Il s’ensuit qu’il n’est pas démontré que l’envoi recommandé du congé a été distribué à M. [W] ou un mandataire, au moins trois mois avant le terme du bail.
Et, il ne résulte pas des échanges épistolaires versés aux débats que M.[W] avait effectivement pris connaissance de ce congé au moins trois mois avant l’expiration du bail.
Il s’ensuit que le congé n’a pas été valablement donné, en violation des clauses du bail.
Par conséquent, le jugement sera confirmé en toutes ses dispositions.

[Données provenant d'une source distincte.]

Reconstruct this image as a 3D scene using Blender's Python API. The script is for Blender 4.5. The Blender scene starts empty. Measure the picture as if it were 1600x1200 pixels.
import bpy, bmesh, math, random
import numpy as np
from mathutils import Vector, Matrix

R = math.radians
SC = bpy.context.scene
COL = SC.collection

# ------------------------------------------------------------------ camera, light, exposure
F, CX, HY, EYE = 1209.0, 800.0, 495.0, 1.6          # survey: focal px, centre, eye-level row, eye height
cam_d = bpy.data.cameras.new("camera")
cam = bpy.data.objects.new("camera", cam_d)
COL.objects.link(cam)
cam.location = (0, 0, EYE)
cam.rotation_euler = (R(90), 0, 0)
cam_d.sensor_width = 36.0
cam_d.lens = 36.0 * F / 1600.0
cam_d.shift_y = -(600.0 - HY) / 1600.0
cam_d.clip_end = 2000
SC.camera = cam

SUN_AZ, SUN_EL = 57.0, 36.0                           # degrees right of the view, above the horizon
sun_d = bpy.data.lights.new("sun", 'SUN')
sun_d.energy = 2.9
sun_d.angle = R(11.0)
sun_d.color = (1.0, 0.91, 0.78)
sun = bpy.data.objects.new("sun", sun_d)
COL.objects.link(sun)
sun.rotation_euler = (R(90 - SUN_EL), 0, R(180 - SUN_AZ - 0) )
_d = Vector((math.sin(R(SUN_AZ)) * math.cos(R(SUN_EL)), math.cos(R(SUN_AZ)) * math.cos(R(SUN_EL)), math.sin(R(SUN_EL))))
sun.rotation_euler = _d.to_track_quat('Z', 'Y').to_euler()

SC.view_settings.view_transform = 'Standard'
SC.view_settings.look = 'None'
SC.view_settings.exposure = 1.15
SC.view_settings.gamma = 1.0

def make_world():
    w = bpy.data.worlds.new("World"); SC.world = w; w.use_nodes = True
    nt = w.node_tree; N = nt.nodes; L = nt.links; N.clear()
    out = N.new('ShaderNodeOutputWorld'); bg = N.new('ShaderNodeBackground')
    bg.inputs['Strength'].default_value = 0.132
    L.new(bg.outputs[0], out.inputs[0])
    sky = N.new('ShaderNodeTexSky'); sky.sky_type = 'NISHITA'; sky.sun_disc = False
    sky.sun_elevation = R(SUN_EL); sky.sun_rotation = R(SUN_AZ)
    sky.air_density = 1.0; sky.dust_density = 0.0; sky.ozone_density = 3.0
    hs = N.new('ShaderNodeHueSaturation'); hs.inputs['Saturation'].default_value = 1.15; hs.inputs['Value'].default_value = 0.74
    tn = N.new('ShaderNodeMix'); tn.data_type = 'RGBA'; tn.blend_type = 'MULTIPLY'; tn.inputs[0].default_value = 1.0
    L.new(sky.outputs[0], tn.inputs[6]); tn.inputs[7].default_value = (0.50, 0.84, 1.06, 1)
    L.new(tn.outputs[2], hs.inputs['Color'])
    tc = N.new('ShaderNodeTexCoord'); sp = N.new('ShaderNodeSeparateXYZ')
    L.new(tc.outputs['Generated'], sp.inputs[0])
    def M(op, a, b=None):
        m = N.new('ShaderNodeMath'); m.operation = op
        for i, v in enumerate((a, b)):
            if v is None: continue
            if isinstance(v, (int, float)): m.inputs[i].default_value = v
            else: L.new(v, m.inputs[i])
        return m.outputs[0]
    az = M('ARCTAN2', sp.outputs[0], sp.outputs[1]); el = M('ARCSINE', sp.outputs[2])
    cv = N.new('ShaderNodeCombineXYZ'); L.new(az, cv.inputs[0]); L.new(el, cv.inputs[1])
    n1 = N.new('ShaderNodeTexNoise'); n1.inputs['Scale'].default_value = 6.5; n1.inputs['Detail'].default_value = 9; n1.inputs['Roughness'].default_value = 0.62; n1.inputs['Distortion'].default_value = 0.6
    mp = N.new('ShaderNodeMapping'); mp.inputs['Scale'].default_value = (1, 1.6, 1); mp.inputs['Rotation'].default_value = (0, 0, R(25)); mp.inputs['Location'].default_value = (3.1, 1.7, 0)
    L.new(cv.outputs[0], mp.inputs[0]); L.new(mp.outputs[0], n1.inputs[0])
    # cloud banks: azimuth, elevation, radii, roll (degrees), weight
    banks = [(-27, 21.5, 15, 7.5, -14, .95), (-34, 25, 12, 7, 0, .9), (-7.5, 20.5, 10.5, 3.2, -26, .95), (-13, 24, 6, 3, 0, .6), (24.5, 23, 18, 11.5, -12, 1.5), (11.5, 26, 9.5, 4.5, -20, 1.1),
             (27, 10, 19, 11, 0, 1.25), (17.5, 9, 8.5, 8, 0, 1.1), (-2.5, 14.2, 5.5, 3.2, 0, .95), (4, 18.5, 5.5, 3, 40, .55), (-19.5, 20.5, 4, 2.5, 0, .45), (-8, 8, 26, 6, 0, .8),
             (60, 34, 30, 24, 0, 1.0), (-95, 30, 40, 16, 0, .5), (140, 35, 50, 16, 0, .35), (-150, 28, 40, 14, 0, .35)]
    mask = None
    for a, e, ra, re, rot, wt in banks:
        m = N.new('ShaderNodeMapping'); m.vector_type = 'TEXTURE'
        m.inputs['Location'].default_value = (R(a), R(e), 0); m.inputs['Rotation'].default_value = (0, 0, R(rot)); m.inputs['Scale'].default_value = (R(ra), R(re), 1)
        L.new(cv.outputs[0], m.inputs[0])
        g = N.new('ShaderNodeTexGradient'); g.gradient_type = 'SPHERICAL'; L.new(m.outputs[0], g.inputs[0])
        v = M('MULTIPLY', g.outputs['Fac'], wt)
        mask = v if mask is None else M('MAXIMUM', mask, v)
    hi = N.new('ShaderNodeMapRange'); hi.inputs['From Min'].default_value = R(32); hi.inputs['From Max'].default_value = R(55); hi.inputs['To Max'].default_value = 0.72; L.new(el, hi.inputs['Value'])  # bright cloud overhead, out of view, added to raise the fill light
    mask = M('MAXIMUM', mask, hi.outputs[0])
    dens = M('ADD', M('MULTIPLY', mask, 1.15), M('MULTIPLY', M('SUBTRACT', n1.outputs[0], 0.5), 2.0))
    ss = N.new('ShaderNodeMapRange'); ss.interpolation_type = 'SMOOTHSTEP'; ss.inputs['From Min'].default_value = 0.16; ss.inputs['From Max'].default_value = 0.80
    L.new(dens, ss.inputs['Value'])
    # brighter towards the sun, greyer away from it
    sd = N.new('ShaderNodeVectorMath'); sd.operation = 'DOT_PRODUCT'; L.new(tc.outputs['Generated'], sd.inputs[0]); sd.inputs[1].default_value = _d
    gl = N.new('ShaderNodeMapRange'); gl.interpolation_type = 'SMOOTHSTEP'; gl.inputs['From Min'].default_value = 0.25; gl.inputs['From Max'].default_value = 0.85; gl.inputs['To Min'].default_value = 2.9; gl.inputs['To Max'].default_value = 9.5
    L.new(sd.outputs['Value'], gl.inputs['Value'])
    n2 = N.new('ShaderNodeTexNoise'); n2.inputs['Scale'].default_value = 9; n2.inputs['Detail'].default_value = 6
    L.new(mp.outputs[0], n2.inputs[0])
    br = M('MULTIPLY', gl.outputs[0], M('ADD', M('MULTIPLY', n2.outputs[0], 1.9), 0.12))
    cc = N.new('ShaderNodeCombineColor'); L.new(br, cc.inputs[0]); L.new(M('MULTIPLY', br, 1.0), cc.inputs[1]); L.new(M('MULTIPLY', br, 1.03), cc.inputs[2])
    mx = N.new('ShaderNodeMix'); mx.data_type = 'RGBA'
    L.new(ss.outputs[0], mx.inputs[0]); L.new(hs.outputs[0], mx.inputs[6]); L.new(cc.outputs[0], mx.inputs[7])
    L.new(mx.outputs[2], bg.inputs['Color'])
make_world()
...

M. [V] sera condamné aux dépens d’appel et à payer une indemnité complémentaire de 800 euros sur le fondement de l’article 700 du code de procédure civile.
PAR CES MOTIFS
La cour, après en avoir délibéré, statuant publiquement par mise à disposition au greffe, par arrêt contradictoire et en dernier ressort,
CONFIRME en toutes ses dispositions le jugement entrepris,
y ajoutant,
CONDAMNE M. [V] à payer à M. [W] une indemnité complémentaire de 800 euros sur le fondement de l’article 700 du code de procédure civile.
Le présent arrêt a été signé par Monsieur DARRACQ, Conseiller faisant fonction de Président, et par Madame Catherine SAYOUS, greffier suivant les dispositions de l’article 456 du Code de Procédure Civile.